The Daniel L. and Irma Evans Endowed Lectureship provides an opportunity to deepen the understanding of engineering by exposing students and practicing engineers to the concepts, challenges, concerns and methods they will interact with throughout their careers.
Dan, Roger and Robert Evans established the endowed lecture in 1983 to memorialize and honor the human and broad societal outlook of their parents.
2026 lecture
Thursday, April 23 | 3:30 p.m. | Alder Hall Auditorium
Reception with light food and drinks to follow in Alder Hall Commons.
The lecture will be in-person, and a recording will be available online following the event.
This lecture is open to the public. Prior registration is encouraged but not required.
Shovel-Ready? Preparing Civil Engineers for Real-World AI Deployment

Featuring Dr. Deb Niemeier
Clark Distinguished Chair in Energy and Sustainability and Professor, University of Maryland
Abstract
Artificial intelligence is beginning to change how engineers inspect infrastructure, evaluate risks and make design decisions. In civil and environmental engineering, AI tools are being explored for tasks such as spotting damage in roads and bridges, predicting how materials will perform and improving models used to understand environmental systems.
While these tools have shown strong results in research settings, they are not yet widely used in everyday engineering practice. Real-world conditions are messier than controlled experiments, and many AI systems still raise important questions about reliability, transparency and trust.

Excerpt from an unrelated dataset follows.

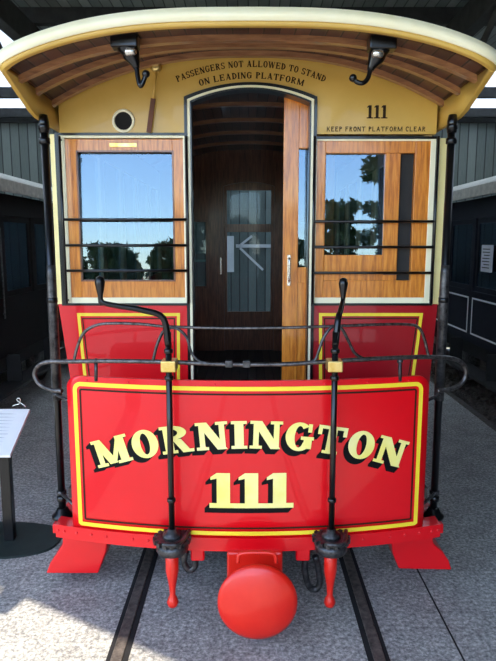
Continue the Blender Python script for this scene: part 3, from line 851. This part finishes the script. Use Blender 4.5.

In this lecture, Deb Niemeier will explore both the promise and the limits of AI in civil and environmental engineering. She will discuss what it will take to move these tools from research labs into real-world practice and how universities can help prepare the next generation of engineers to use AI responsibly and effectively.
About the speaker
Deb Niemeier is the Clark Distinguished Chair in Energy and Sustainability at the University of Maryland, College Park, where she is a professor of civil and environmental engineering and an affiliate professor in the College of Information Studies and the Department of Atmospheric and Oceanic Science. Her research examines how the built environment shapes environmental health risks, with a focus on how housing, infrastructure and social conditions intersect with hazards such as air pollution, disasters and climate change.
Niemeier is a member of the National Academy of Engineering, a fellow of the American Association for the Advancement of Science and a Guggenheim Fellow. She was elected to the American Philosophical Society in 2020 and received the 2023 Bower Award and Prize for Achievement in Science, along with numerous other honors for her contributions to engineering, environmental science and public policy.